A Constituição republicana, ainda segundo o mestre alemão, além de ter nascido na pura fonte do conceito do direito, tem a vista posta na paz perpétua. Se o consentimento dos cidadãos é necessário para decidir se deve haver guerra ou não, nada é mais natural que eles pensem muito antes de começar um jogo tão maligno.
Para Kant, são essenciais à forma republicana de governo a representação e a separação entre os poderes Legislativo e Executivo. Duas formas de governo tornam impossível a república: o despotismo de um (tirania) e o de todos (democracia da vontade geral). Nessas duas formas de governo é a mesma pessoa que legisla e que executa a lei. Quanto mais reduzido for o número de pessoas do poder estatal e quanto maior for a representação das mesmas, tanto mais aberta estará a Constituição à possibilidade do republicanismo.

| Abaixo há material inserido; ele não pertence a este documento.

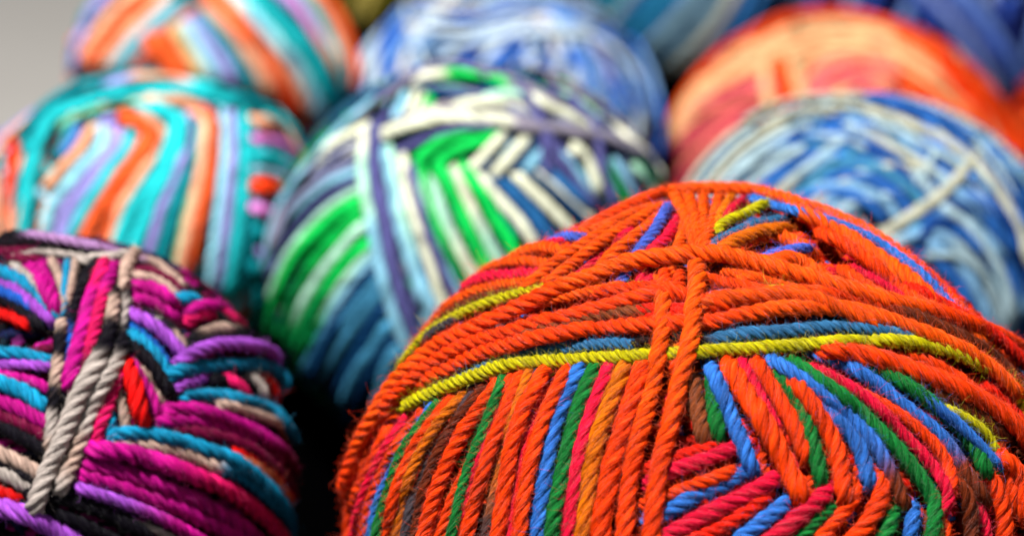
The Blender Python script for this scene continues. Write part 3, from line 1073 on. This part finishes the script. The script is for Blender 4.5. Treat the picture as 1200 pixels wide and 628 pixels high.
zt = min(p[2] for p in SHEET_PTS) - .004
def grid(name, x0, x1, y0, y1, nx, ny, zf, mat):
    xs = np.linspace(x0, x1, nx); ys = np.linspace(y0, y1, ny)
    X, Y = np.meshgrid(xs, ys); Z = zf(X, Y)
    V = np.stack([X, Y, Z], -1).reshape(-1, 3)
    idx = np.arange(nx * ny).reshape(ny, nx)
    F = np.stack([idx[:-1, :-1], idx[:-1, 1:], idx[1:, 1:], idx[1:, :-1]], -1).reshape(-1, 4)
    return make_mesh(name, V, F, mat=mat)
t = grid('tabletop', -2.5, 2.5, -1.0, 4.0, 2, 2, lambda X, Y: X * 0 + zt - .003, simple_mat('pale_table', (.38, .37, .36), .6, 30, .1, .05))
t['kind'] = 'structure'
CX0, CX1, CY0, CY1 = -.150, .34, .05, 1.05
def sheetz(X, Y):
    num = 0; den = 0
    for (x, y, z, r) in SHEET_PTS:
        w = 1 / ((X - x) ** 2 + (Y - y) ** 2 + 1e-5) ** 2
        num = num + w * z; den = den + w
    Z = num / den
    e = np.minimum(np.minimum(X - CX0, CX1 - X), np.minimum(Y - CY0, CY1 - Y))
    f = np.clip(e / .03, 0, 1); f = f * f * (3 - 2 * f)
    wr = .0012 * (np.sin(X * 70 + 6 * np.sin(Y * 17)) * np.sin(Y * 53 + 3 * np.sin(X * 31))) - .0012
    return (zt + .001) * (1 - f) + (Z + wr) * f
c = grid('shadow_sheet', CX0, CX1, CY0, CY1, 140, 200, sheetz, simple_mat('shadow_black', (.0003, .0003, .0004), .95, 900, .4, .3, 0))  # added sheet, its near-black colour stands in for deep shadow between balls
c['label'] = 'rumpled black sheet added under all the yarn balls for the deep shadow between them'; c['category'] = 'shadow_sheet'
sol = c.modifiers.new('thickness', 'SOLIDIFY'); sol.thickness = .0008; sol.offset = 0

# ------------------------------------------------------------------ light
def area(name, loc, target, size, power, col):
    d = bpy.data.lights.new(name, 'AREA'); d.size = size; d.energy = power; d.color = col; d.shape = 'DISK'
    o = bpy.data.objects.new(name, d); COL.objects.link(o); o.location = loc
    o.rotation_euler = (Vector(target) - Vector(loc)).to_track_quat('-Z', 'Y').to_euler()
    return o
area('key_light', (-.28, .12, 1.05), (.0, .42, .05), .15, 31.0, (1.0, .96, .90))  # overhead key lamp, added for soft daylight from above
area('fill_light', (.5, -.5, .65), (.05, .4, .05), .6, 1.6, (.9, .95, 1.0))  # weak fill lamp, added to lift the shaded sides
w = bpy.data.worlds.new('World'); sc.world = w; w.use_nodes = True
w.node_tree.nodes['Background'].inputs[0].default_value = (.75, .85, 1.0, 1)
w.node_tree.nodes['Background'].inputs[1].default_value = .012

sc.view_settings.view_transform = 'Standard'
sc.view_settings.look = 'None'
sc.view_settings.exposure = 0
sc.cycles.max_bounces = 6
sc.cycles.diffuse_bounces = 1
sc.cycles.use_denoising = True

Ao longo da última década a maior parte dos países latino-americanos enveredou pelo duvidoso caminho dos "populismos constitucionais", que visam a instaurar regimes que se autoperpetuam com a bênção das suas respectivas sociedades, conduzidas ardilosamente pelos mandatários de plantão a fazer reformas plebiscitárias que garantam a hegemonia dos donos do poder, sem que haja a mínima possibilidade de alternância do mesmo e com a destruição das instituições republicanas - como o funcionamento da oposição, a preservação e o aperfeiçoamento do governo representativo e a liberdade de imprensa.
As estruturas políticas surgidas dessas reformas partiram para a ignorância em relação à pessoa humana e ao seu direito mais prezado - a liberdade -, como está ocorrendo na Venezuela, na Bolívia e na Nicarágua.
O centro motor dessa maré montante é o regime venezuelano, que estendeu os seus tentáculos sobre os quatro cantos da América Latina, financiando com os abundantes petrodólares o maluco modelo da "revolução bolivariana", que tem servido de inspiração para as mudanças que se apresentam aqui e acolá.
A Venezuela de Hugo Chávez transformou-se em foco irradiador da instabilidade regional, em decorrência da louca corrida armamentista desatada pelo truculento coronel. Ele é, atualmente, sem dúvida nenhuma, quem pauta a agenda política do nosso continente.
O Brasil terminou refém desse modelo, notadamente no que tange à escolha dos rumos da política externa, voltada para um populismo esdrúxulo que acaba sacrificando os interesses do nosso país nas fantasias terceiro-mundistas que levaram Lula a prestigiar o presidente iraniano num momento em que ele é seriamente questionado por ignorar as políticas antinucleares assinadas pelas Nações Unidas.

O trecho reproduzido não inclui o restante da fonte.